Take the chamber and insert it into one side of the T-joint. Push it in tightly and duct tape it on so that it doesn't come off before the bag pops.

Take the duct-tape wadded bike pump and insert it into the middle of the T-joint. Duct tape around the seam to ensure a seal. Tape around the whole assembly to keep the pump from popping off under pressure.

Take a piece of styrofoam (or anything, really) and tape the pump parallel to the chamber. If you have a floor pump, you can skip this bit. This just keeps the pump from wobbling around as you try to fire.

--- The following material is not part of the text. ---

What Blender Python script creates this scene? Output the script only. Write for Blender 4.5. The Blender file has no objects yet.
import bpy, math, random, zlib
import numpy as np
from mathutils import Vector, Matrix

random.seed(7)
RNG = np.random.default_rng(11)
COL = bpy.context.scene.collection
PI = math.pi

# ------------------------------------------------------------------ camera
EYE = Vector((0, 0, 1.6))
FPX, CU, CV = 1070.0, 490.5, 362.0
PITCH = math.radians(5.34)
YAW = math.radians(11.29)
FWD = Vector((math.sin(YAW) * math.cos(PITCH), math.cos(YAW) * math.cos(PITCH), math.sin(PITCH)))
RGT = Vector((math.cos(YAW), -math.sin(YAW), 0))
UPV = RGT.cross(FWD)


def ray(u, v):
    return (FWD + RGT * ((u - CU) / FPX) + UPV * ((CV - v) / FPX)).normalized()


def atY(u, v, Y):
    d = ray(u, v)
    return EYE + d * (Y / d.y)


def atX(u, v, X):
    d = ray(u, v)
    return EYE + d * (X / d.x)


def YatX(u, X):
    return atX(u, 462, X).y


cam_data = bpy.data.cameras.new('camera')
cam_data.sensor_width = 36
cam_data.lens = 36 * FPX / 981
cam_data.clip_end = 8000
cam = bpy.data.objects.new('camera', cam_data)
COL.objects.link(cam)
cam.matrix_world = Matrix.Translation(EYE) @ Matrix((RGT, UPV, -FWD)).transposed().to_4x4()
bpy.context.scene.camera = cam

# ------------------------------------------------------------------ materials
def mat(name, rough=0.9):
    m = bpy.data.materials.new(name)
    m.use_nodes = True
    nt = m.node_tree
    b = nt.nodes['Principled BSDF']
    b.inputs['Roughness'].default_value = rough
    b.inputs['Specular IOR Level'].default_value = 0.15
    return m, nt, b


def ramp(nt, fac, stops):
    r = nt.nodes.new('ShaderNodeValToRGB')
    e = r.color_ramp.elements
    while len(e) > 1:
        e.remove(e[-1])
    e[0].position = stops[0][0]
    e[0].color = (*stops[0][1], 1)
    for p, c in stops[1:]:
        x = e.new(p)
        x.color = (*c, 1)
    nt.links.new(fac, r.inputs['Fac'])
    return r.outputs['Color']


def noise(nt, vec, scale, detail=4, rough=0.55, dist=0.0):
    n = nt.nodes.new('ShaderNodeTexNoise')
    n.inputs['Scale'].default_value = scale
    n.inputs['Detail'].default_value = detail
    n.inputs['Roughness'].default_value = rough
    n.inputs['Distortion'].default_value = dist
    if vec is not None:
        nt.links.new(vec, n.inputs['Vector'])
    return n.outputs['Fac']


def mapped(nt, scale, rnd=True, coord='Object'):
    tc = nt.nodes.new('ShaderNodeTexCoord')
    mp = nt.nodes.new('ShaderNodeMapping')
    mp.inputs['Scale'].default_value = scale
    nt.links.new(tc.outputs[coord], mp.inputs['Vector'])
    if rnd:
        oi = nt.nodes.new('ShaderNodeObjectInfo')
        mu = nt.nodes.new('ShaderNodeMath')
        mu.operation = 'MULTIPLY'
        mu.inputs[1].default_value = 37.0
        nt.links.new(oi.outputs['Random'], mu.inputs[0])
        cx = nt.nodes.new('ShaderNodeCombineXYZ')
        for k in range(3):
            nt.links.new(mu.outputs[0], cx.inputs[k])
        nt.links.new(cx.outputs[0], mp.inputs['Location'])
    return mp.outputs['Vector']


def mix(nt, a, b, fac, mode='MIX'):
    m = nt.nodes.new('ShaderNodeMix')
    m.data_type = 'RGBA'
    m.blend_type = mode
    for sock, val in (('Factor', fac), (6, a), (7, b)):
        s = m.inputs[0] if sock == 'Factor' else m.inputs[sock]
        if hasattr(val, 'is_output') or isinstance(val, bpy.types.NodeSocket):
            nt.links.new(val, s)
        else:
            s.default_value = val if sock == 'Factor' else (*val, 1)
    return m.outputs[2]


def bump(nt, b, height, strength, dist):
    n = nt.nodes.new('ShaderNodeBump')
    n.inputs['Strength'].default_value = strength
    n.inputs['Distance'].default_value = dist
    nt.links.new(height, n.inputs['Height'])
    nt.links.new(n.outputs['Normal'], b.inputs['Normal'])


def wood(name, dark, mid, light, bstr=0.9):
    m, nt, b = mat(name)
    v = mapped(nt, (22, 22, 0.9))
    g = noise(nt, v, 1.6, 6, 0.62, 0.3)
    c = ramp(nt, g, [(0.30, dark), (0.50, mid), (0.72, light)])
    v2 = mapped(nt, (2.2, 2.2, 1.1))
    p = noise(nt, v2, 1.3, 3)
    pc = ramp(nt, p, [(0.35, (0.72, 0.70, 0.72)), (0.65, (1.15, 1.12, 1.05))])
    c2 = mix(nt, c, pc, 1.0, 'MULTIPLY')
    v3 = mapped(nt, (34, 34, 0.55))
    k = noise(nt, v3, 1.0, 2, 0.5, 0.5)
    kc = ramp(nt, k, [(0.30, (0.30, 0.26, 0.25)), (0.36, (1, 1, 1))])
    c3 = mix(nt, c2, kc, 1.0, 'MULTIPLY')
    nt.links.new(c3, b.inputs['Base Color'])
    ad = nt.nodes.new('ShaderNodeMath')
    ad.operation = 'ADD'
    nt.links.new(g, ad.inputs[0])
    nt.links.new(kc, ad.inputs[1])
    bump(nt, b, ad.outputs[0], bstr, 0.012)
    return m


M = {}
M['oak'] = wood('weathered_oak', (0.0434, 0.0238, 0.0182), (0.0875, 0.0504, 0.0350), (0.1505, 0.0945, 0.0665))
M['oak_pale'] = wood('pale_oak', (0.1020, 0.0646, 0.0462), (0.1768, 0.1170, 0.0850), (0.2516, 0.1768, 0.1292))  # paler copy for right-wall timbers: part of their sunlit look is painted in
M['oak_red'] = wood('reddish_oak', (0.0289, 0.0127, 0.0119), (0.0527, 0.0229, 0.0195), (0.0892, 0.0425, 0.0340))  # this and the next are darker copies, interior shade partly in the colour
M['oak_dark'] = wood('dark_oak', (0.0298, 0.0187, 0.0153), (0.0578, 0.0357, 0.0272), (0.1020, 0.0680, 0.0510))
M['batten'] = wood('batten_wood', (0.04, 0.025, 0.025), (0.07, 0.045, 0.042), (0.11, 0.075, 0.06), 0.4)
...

Put the 3-layer bag piece over the open end of the T-joint and press the barrel (sanded end first) into the joint so that it holds the bag. Twist the barrel in well so it doesn't shoot off under pressure.

Step 9: Test It

Point it at something that isn't alive or fragile. Pump.

There should be a loud pop (surprisingly loud when you don't put a projectile in).

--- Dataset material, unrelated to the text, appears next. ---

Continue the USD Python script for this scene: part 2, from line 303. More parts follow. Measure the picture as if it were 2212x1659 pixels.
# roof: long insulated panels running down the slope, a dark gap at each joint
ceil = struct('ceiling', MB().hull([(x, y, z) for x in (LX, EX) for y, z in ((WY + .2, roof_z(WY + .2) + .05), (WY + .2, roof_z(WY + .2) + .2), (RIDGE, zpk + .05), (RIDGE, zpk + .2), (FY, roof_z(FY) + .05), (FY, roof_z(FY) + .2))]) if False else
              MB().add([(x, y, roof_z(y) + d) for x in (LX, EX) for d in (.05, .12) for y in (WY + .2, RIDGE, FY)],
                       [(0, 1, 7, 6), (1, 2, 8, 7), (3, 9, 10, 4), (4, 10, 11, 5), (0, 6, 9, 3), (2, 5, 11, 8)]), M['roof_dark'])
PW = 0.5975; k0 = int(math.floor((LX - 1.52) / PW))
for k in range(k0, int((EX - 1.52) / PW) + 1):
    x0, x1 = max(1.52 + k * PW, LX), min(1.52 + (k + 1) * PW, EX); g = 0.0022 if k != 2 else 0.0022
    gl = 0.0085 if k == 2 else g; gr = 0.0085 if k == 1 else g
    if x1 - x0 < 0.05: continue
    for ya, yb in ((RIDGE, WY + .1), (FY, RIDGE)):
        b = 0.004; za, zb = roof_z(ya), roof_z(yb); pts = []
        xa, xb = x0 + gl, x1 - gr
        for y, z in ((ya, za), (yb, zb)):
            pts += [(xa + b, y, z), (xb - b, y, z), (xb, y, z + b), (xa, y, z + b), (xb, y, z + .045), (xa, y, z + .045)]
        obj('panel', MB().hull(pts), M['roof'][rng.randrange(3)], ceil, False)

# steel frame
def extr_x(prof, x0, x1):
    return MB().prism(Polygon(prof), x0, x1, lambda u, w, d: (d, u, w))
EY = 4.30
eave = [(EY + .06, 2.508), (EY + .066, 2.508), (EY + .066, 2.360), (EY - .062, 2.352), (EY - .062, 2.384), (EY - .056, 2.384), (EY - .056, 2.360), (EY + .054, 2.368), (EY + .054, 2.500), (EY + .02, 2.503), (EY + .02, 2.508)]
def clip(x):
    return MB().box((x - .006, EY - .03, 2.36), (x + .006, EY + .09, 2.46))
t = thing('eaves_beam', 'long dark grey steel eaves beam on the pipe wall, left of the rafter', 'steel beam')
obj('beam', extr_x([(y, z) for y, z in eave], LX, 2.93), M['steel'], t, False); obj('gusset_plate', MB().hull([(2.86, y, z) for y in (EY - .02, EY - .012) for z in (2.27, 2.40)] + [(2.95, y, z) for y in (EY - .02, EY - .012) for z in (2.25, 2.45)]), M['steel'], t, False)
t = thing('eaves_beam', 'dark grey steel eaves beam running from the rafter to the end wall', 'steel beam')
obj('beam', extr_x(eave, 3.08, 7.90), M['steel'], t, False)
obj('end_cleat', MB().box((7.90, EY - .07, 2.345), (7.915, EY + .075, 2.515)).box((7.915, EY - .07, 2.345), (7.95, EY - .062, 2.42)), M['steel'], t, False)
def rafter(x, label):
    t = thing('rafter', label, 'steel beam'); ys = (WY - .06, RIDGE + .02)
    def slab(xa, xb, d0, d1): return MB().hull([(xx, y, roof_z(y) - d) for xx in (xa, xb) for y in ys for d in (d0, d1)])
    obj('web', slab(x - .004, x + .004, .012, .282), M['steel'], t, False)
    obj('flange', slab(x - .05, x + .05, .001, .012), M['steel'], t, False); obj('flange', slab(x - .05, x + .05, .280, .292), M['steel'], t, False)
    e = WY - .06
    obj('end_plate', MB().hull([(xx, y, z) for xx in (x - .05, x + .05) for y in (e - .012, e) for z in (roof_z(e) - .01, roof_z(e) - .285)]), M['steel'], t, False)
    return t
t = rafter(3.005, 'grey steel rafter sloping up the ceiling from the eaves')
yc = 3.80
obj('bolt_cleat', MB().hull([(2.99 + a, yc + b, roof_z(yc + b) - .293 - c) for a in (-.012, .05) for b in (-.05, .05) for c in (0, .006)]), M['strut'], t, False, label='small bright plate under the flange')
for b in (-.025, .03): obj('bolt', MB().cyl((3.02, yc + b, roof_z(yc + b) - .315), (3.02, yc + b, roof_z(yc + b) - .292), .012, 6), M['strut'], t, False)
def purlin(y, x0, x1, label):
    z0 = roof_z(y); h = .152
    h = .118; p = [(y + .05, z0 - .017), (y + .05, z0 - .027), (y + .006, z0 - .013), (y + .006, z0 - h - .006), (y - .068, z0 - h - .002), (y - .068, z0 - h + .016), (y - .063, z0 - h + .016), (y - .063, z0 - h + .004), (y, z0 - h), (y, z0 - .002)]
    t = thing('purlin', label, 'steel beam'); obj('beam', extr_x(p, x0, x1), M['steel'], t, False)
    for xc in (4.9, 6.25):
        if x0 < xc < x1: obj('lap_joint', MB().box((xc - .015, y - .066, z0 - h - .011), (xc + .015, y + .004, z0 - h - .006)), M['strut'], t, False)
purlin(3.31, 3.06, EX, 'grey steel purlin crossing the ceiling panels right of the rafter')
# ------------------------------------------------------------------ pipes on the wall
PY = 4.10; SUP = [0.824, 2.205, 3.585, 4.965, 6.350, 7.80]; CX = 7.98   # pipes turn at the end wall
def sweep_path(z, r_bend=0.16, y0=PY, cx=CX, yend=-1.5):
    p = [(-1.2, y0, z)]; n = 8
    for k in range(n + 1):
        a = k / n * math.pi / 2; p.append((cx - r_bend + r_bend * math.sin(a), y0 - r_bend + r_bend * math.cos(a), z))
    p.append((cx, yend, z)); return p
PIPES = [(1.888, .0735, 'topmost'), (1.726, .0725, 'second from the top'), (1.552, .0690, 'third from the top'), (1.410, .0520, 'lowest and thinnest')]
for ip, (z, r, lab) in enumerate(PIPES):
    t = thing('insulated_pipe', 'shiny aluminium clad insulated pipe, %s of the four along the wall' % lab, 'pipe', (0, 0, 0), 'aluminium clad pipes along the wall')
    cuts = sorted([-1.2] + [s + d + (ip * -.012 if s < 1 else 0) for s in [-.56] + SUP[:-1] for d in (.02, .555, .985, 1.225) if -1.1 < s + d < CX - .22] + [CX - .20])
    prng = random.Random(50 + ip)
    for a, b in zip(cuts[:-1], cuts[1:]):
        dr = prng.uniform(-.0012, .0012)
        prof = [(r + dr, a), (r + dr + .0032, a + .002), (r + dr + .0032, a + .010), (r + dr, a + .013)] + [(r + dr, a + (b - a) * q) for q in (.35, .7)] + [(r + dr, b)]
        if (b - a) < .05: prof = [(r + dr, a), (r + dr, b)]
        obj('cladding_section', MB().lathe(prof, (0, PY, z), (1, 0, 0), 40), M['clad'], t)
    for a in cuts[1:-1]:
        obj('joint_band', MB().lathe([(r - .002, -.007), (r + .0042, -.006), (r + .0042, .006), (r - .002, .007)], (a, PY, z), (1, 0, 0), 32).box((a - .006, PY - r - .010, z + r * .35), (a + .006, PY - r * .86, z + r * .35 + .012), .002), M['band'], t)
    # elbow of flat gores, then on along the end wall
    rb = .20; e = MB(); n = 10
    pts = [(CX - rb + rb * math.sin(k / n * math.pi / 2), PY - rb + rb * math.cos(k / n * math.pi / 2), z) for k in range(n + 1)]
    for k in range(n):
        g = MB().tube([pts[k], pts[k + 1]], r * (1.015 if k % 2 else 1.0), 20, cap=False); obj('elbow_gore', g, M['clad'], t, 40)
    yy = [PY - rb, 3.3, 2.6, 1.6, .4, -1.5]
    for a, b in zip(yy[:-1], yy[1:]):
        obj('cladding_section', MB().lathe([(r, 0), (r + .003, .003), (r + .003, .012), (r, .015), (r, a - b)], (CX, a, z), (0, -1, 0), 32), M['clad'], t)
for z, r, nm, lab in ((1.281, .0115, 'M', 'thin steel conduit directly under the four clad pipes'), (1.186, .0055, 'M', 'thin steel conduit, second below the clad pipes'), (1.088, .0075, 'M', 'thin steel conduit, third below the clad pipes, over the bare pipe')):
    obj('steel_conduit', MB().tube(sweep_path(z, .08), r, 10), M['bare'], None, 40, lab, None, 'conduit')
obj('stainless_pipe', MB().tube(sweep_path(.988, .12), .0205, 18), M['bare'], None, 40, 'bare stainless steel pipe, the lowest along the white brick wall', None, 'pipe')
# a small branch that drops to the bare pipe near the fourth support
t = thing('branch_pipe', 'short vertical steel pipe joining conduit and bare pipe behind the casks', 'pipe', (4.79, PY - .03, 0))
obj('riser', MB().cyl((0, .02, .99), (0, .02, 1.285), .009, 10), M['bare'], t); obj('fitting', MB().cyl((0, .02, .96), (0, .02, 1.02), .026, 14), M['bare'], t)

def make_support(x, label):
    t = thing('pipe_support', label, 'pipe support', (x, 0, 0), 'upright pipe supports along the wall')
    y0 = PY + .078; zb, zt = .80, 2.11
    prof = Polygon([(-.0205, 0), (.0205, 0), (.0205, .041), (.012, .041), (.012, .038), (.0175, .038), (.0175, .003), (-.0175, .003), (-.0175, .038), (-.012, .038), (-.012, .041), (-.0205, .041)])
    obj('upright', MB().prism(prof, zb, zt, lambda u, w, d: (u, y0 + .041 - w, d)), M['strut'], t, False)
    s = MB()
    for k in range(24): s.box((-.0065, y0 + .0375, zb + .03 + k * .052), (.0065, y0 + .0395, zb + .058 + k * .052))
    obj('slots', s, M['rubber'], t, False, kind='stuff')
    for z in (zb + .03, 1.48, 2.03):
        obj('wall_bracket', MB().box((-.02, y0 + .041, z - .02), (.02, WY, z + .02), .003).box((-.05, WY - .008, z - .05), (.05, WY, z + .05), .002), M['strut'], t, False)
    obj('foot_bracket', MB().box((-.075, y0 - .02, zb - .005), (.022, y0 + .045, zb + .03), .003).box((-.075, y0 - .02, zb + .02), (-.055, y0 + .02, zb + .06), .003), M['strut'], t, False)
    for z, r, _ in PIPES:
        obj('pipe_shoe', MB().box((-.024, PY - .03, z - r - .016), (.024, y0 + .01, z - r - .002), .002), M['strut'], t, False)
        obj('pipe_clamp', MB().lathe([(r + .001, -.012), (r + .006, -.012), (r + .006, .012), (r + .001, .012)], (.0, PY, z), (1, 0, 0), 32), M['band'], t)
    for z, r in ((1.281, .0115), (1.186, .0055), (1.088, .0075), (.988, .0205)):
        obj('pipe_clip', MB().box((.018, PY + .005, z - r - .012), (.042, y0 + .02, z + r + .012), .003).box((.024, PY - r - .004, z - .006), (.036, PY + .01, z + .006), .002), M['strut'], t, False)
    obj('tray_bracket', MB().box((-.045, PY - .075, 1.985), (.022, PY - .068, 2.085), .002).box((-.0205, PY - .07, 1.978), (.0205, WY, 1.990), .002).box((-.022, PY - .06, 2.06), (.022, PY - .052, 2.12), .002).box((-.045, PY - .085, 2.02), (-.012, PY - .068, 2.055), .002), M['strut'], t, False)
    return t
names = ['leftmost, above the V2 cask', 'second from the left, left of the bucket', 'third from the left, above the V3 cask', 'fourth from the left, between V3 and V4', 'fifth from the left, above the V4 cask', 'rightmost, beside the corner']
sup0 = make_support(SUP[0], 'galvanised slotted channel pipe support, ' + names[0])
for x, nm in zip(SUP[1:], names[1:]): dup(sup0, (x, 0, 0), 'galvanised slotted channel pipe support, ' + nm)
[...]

With my little pump, it takes about 9 full pumps to fire.

Sometimes, you can overcome a small leak by pumping really fast. As long as you can get the pressure high enough, it'll work. In any case, if you can't feel a bit of resistance in the bike pump, you have a leak.

If the bag doesn't pop, check the end of the chamber for leaks and put more duct tape around the pump-T-joint connection. Make sure there aren't wide creases in the tape where the air can escape.

If it still doesn't work, check that the bag didn't get cut as you pushed in the barrel. Sand the edges of the barrel more or try a different brand bag. I used Wegman's and Dash's bags. They're thin, a bit stretchy, and tan and advertise their recyclability.

Once you can get it to pop reliably, it's time to go outside.

Step 10: The Snow

Take the barrel and scoop it through the snow so it's full of loose snow. Put one end of the barrel against a wall or sidewalk (or even your hand) and pack the snow down with the stick using it like a ram-rod.

If the snow packs well, you should get a good, solid chunk. Depending on the snow density, the bullet might be too big. If the snow bullet is more than a couple inches long, push a bit out of the barrel and break it off.

There should now be a bunch of packed snow at one end of the barrel (preferably the end you sanded).

Step 11: Wreak Havok

Put the snow-bullet filled barrel into the T-joint with the plastic bag like in the test fire. Point. Pump. Enjoy!

Although it's reload rate is a bit slow, it'll definitely be much more awesome than anyone else's launching method and there's a good chance it'll fire farther than people can throw. It's also more accurate at long ranges once you've found a good way to pump without moving the barrel. Rain snow-bullets down on your enemy's fort from beyond their throwing range.

Just don't go disturbing traffic or wounding innocent passers-by. Don't shoot anyone point-blank or in the face. Don't get hurt or hurt anyone, yadda yadda. See the disclaimer in the intro.